Accordingly, Rule 9027 being applicable to cases removed under 28 U.S.C. § 1452(a), and the Petition for Removal having been filed with the proper Court, and in a timely manner, this Court finds that it has jurisdiction.
V
The March 30, 1987 Order of the United States Supreme Court which accompanied the transmittal of the amendments to the Bankruptcy Rules states:
2. That the foregoing changes in the Bankruptcy Rules shall take effect on August 1, 1987 and shall govern all proceedings in bankruptcy cases thereafter commenced and, insofar as just and practicable, all proceedings in bankruptcy cases then pending.

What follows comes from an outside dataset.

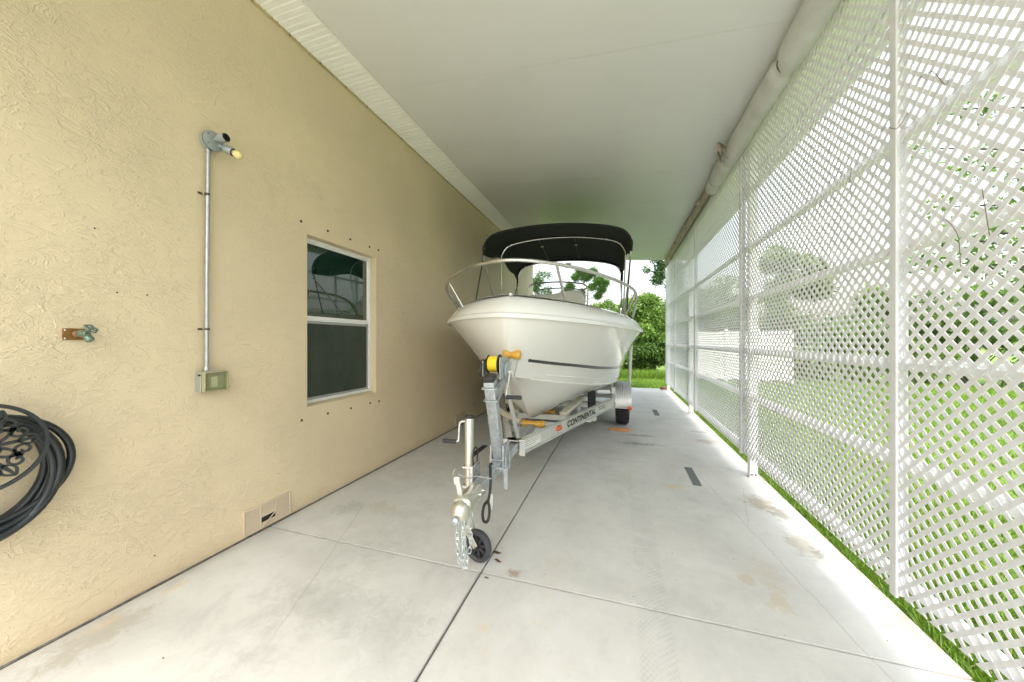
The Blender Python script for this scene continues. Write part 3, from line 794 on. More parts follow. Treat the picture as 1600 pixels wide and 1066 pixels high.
CH = [(.30, 0., 1.14), (.42, .09, 1.12), (.68, .23, 1.075), (1.08, .455, 1.02), (1.48, .60, .965), (1.9, .74, .925), (2.4, .89, .895), (2.9, 1.0, .875), (3.9, 1.06, .86), (6.2, 1.06, .85)]
US = [(i / 46) ** 1.75 for i in range(47)]
def hull_pt(u, t):                 # t 0 keel, 1 chine, 2 gunwale
    sK = .36 + (LB - .36) * u; sC = .30 + (LB - .30) * u; sG = LB * u
    C_ = Vector((smtab(CH, sC, 1, .12 * min(1, u * 12)) if u > 0 else 0, sC, smtab(CH, sC, 2, .1)))
    if t <= 1:
        K_ = Vector((0, sK, smtab(KEEL, sK, 1, .08)))
        p = K_.lerp(C_, t)
        p.z -= .035 * math.sin(math.pi * t) * min(1, u * 6) * (1 if u < .5 else .5)
        return p
    t -= 1
    G = Vector((GW(sG), sG, GZ(sG)))
    fl = 1.32 - .12 * min(1, u * 2.4)
    x = C_.x + (G.x - C_.x) * t ** fl
    bow = max(0, 1 - u * 9)
    s = sC + (sG - sC) * t - .02 * math.sin(math.pi * t) * bow
    z = C_.z + (G.z - C_.z) * t
    if t > .9: x += .0
    return Vector((x, s, z))
TS = [i / 8 for i in range(9)] + [1 + i / 14 for i in range(1, 15)]
m = MB()
for sg in (1, -1):
    m.grid([[(sg * hull_pt(u, t).x, hull_pt(u, t).y, hull_pt(u, t).z) for t in TS] for u in US])
# transom
tr = [hull_pt(1, t) for t in TS]
loop = [(p.x, p.y, p.z) for p in tr] + [(-p.x, p.y, p.z) for p in reversed(tr)][:-1]
m.add(loop, [tuple(range(len(loop)))])
import bmesh
hull = obj('hull', m, M['gel'], boat, smooth=0, local=True)
bm = bmesh.new(); bm.from_mesh(hull.data); bmesh.ops.remove_doubles(bm, verts=bm.verts, dist=.0015); bmesh.ops.recalc_face_normals(bm, faces=bm.faces); bm.to_mesh(hull.data); bm.free()
hull.data.shade_smooth(); hull.data.set_sharp_from_angle(angle=R(24))
# pinstripe and spray rails follow the topside
def side_strip(t0, t1, off, u0, u1, n=60, sides=(1, -1)):
    m = MB()
    for sg in sides:
        A, B_ = [], []
        for i in range(n + 1):
            u = u0 + (u1 - u0) * i / n
            p, q = hull_pt(u, t0), hull_pt(u, t1); e_ = hull_pt(min(1, u + .01), t0) - p
            nn = (q - p).cross(e_).normalized()
            if nn.x < 0: nn = -nn
            A.append([(sg * (v.x + nn.x * o), v.y + nn.y * o, v.z + nn.z * o) for v, o in ((p, -.004), (p, off), (q, off), (q, -.004))])
        m.grid(A); m.add(A[0], [(0, 1, 2, 3)]); m.add(A[-1], [(0, 1, 2, 3)])
    return m
obj('pinstripe', side_strip(1.29, 1.338, .0025, .021, .995), M['stripe'], hull, local=True)
obj('spray_rail', side_strip(1.09, 1.115, .007, .06, .995), M['gel'], hull, smooth=50, local=True)
obj('spray_rail', side_strip(.985, 1.012, .014, .03, .995), M['gel'], hull, smooth=50, local=True)
# rub rail, deck cap
def gun(u): s = LB * u; return Vector((GW(s), s, GZ(s)))
def gnorm(u):
    a_, b_ = gun(max(0, u - .002)), gun(min(1, u + .002)); d_ = b_ - a_; n_ = Vector((d_.y, -d_.x, 0))
    if u < .0008: n_ = Vector((0, -1, 0))
    return n_.normalized()
UG = [(i / 70) ** 1.9 for i in range(71)]
def cap_row(u, sg, prof):
    g, n_ = gun(u), gnorm(u)
    k = min(1, .25 + u * 9)
    out = []
    for o, z in prof:
        p = g - n_ * o
        x = max(p.x, 0.0) if o > 0 else p.x
        out.append((sg * x, p.y, g.z + z))
    return out
rub = [(-.002, -.028), (-.016, -.024), (-.022, -.008), (-.022, .006), (-.014, .014), (.0, .016)]
cap = [(.0, .017), (.006, .04), (.03, .078), (.07, .118), (.12, .150), (.17, .168), (.21, .170), (.235, .160), (.24, .13), (.242, -.02), (.245, -.10)]
for nm, pf, mt in (('rub_rail', rub, 'gel_deck'), ('deck_cap', cap, 'gel_deck')):
    m = MB()
    for sg in (1, -1): m.grid([cap_row(u, sg, pf) for u in UG])
    o = obj(nm, m, M[mt], boat, smooth=0, local=True)
    bm = bmesh.new(); bm.from_mesh(o.data); bmesh.ops.remove_doubles(bm, verts=bm.verts, dist=.001); bmesh.ops.recalc_face_normals(bm, faces=bm.faces); bm.to_mesh(o.data); bm.free()
    o.data.shade_smooth(); o.data.set_sharp_from_angle(angle=R(50))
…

While the Court has cited the amendments to the Bankruptcy Rules as supporting the majority views on removal issues, the reliance of the parties on the pre-amendment Rules required that the Court examine the issues presented under the version of the Bankruptcy Rules in effect at the time of filing. However, Bankruptcy Rule 9027(e) (as amended August 1, 1987) sets forth the procedure for disposition of a Motion for Remand, and does not impact on the substantive rights of the parties. Rule 9027, as amended, states in pertinent part:
(e) REMAND A motion for remand of the removed claim or cause of action shall be filed with the clerk and served on the parties to the removed claim or cause of action. Unless the district court orders otherwise, a motion for remand shall be heard by the bankruptcy judge, who shall file a report and recommendation for disposition of the motion.
Therefore, the Court finding it just and practicable for the August 1, 1987 amendments to the Bankruptcy Rules to govern the disposition of the Motion for Remand, this Opinion shall stand as a report and recommendation to the District Court on Defendants' Motion for Remand.
In reaching these conclusions, the Court has considered all the evidence and arguments of counsel, regardless of whether or not they are specifically referred to in this Opinion.
Accordingly, it is
RECOMMENDED to the United States District Court that it not render a decision on Defendants' Motion for Remand pursuant to the approach used in In re Convert Guardian Corp., 75 B.R. 346 (Bankr.E.D.Pa. 1987) and permit this Court to transfer the subject case to the Honorable Mickey D. Wilson, Bankruptcy Judge for the Northern District of Oklahoma.
This Court will issue appropriate Orders, if needed, after the United States District Court completes its review and disposition of the above Memorandum Opinion and Recommendation.